-- Start --

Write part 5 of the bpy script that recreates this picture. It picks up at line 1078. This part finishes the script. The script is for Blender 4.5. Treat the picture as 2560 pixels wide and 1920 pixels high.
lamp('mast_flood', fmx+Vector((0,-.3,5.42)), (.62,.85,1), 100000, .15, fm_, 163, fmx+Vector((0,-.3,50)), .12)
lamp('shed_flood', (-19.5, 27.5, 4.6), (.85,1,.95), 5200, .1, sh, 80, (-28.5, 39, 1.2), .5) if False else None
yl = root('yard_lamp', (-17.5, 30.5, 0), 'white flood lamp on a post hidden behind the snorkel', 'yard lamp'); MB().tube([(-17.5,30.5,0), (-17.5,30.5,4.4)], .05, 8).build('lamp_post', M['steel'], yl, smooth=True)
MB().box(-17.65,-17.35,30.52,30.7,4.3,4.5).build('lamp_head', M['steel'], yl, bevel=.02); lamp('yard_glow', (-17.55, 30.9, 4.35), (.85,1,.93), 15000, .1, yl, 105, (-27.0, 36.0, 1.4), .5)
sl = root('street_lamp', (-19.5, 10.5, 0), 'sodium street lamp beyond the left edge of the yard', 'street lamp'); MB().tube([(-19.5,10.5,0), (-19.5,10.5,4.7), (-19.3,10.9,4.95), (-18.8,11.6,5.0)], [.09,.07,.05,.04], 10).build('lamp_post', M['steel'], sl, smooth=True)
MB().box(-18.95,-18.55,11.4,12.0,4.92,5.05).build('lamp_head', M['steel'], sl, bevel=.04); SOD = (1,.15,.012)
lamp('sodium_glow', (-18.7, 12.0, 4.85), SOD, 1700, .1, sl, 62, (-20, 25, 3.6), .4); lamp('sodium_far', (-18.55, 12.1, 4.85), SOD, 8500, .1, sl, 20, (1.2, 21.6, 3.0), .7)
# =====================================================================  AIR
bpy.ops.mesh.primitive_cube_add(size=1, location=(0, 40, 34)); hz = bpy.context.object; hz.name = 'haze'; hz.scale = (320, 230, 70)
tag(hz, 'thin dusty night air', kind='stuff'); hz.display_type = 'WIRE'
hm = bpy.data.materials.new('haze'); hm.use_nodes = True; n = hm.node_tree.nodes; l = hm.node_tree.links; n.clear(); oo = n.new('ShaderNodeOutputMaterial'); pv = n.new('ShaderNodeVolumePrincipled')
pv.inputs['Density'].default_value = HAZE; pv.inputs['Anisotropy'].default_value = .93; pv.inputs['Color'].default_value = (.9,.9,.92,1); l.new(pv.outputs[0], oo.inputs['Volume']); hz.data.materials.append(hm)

-- End --

EXERCISE DIRECTIONS:
Please repeat the listing above in full and exactly.

RESPONSE FOR THIS EXERCISE:
Write part 5 of the bpy script that recreates this picture. It picks up at line 1078. This part finishes the script. The script is for Blender 4.5. Treat the picture as 2560 pixels wide and 1920 pixels high.
lamp('mast_flood', fmx+Vector((0,-.3,5.42)), (.62,.85,1), 100000, .15, fm_, 163, fmx+Vector((0,-.3,50)), .12)
lamp('shed_flood', (-19.5, 27.5, 4.6), (.85,1,.95), 5200, .1, sh, 80, (-28.5, 39, 1.2), .5) if False else None
yl = root('yard_lamp', (-17.5, 30.5, 0), 'white flood lamp on a post hidden behind the snorkel', 'yard lamp'); MB().tube([(-17.5,30.5,0), (-17.5,30.5,4.4)], .05, 8).build('lamp_post', M['steel'], yl, smooth=True)
MB().box(-17.65,-17.35,30.52,30.7,4.3,4.5).build('lamp_head', M['steel'], yl, bevel=.02); lamp('yard_glow', (-17.55, 30.9, 4.35), (.85,1,.93), 15000, .1, yl, 105, (-27.0, 36.0, 1.4), .5)
sl = root('street_lamp', (-19.5, 10.5, 0), 'sodium street lamp beyond the left edge of the yard', 'street lamp'); MB().tube([(-19.5,10.5,0), (-19.5,10.5,4.7), (-19.3,10.9,4.95), (-18.8,11.6,5.0)], [.09,.07,.05,.04], 10).build('lamp_post', M['steel'], sl, smooth=True)
MB().box(-18.95,-18.55,11.4,12.0,4.92,5.05).build('lamp_head', M['steel'], sl, bevel=.04); SOD = (1,.15,.012)
lamp('sodium_glow', (-18.7, 12.0, 4.85), SOD, 1700, .1, sl, 62, (-20, 25, 3.6), .4); lamp('sodium_far', (-18.55, 12.1, 4.85), SOD, 8500, .1, sl, 20, (1.2, 21.6, 3.0), .7)
# =====================================================================  AIR
bpy.ops.mesh.primitive_cube_add(size=1, location=(0, 40, 34)); hz = bpy.context.object; hz.name = 'haze'; hz.scale = (320, 230, 70)
tag(hz, 'thin dusty night air', kind='stuff'); hz.display_type = 'WIRE'
hm = bpy.data.materials.new('haze'); hm.use_nodes = True; n = hm.node_tree.nodes; l = hm.node_tree.links; n.clear(); oo = n.new('ShaderNodeOutputMaterial'); pv = n.new('ShaderNodeVolumePrincipled')
pv.inputs['Density'].default_value = HAZE; pv.inputs['Anisotropy'].default_value = .93; pv.inputs['Color'].default_value = (.9,.9,.92,1); l.new(pv.outputs[0], oo.inputs['Volume']); hz.data.materials.append(hm)